J&K bypolls: In Anantnag, parties campaign locked in

With south Kashmir simmering again, leaders of political parties are not venturing out to seek votes on the streets

Written by Bashaarat Masood | Srinagar | Published: March 28, 2017 9:40:15 pm
anantnag bypoll, anantnag lok sabha by poll, kashmir news, kashmir bypoll, indian express, india news Photo for representational purpose.

On Monday, Ghulam Ahmad Mir, J&K Congress president and party candidate for the Anantnag Lok Sabha by-election, had to call off two rallies at Rajpora and Pampore over fears these would be disrupted by people protesting the killing of two militants a day earlier. These were to be the first rallies of the Congress in south Kashmir where votes will be cast on April 12.

With south Kashmir simmering again, leaders of political parties are not venturing out to seek votes on the streets. Campaigning in the area is taking place inside four walls – in dak bungalows, homes of party workers or at party offices.

“We are yet to organise a major public rally,” Ghulam Ahmad Mir told The Indian Express. “The government has failed to provide an environment where we can move freely and seek votes from the people.”

Rajpora in Pulwama, where Mir was to hold his rally, was the home of Hizbul Mujahideen militant Shahbaz Ahmad Wani who was killed Sunday by police. On Monday, a huge crowd showed up for his funeral where the last rites had to be performed four times.

A PDP leader from the region said: “It is not just the Congress. We are facing a similar problem. There is lot of anger, especially after what happened last year (the crackdown on street protesters).”

Parties fear that south Kashmir will see a low turnout this election. In 2014, Anantnag recorded a turnout of 28 per cent — people turned out in good numbers in the villages of Kulgam and Anantnag but polling booths in Shopian and Pulwama were deserted.

With an uptick in militancy and the region witnessing frequent clashes between residents and security forces, political parties have a difficult campaign. “I don’t think may people will come out to vote after what happened here last year,” said a resident of Noorabad in Kulgam. “We voted in good numbers last time, both for the NC (National Conference) and PDP. But this time, it may not be the same.”

The situation in the what is called the voting belt of Anantnag — Dooru, Kokernag and Verinag — has also changed since last year. Militant activities are on the rise in these areas. On Sunday evening, militants targeted the house of PDP minister Farooq Andrabi and fled with four rifles of policemen stationed there.

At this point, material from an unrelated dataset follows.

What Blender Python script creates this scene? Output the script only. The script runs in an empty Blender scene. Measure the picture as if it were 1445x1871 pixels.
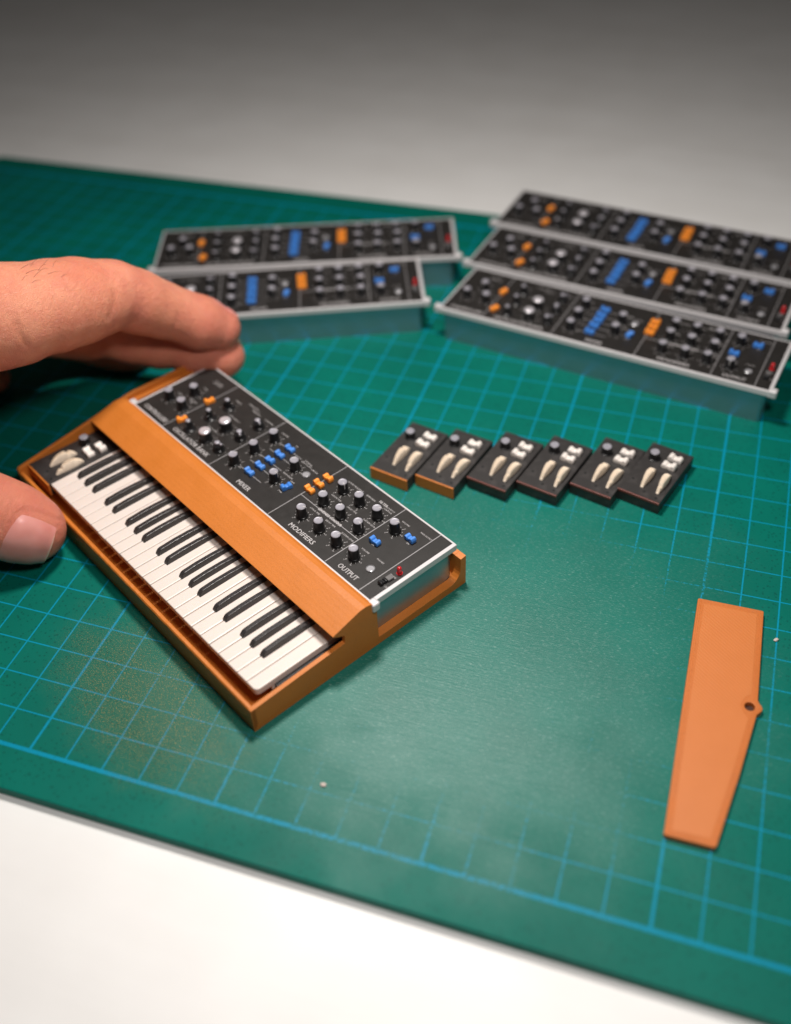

Political leaders and parties are now going only to places they feel are strategically important for their constituencies. For example, the Congress has shifted its focus to strongholds in Dooru, Shnagus and Kokernag assembly segments. “We are focusing on areas where we have good presence and where we expect our workers to step out,” a Congress leader said. A PDP leader too said the party is concentrating on “certain pockets” and “expect our workers to come out and vote”.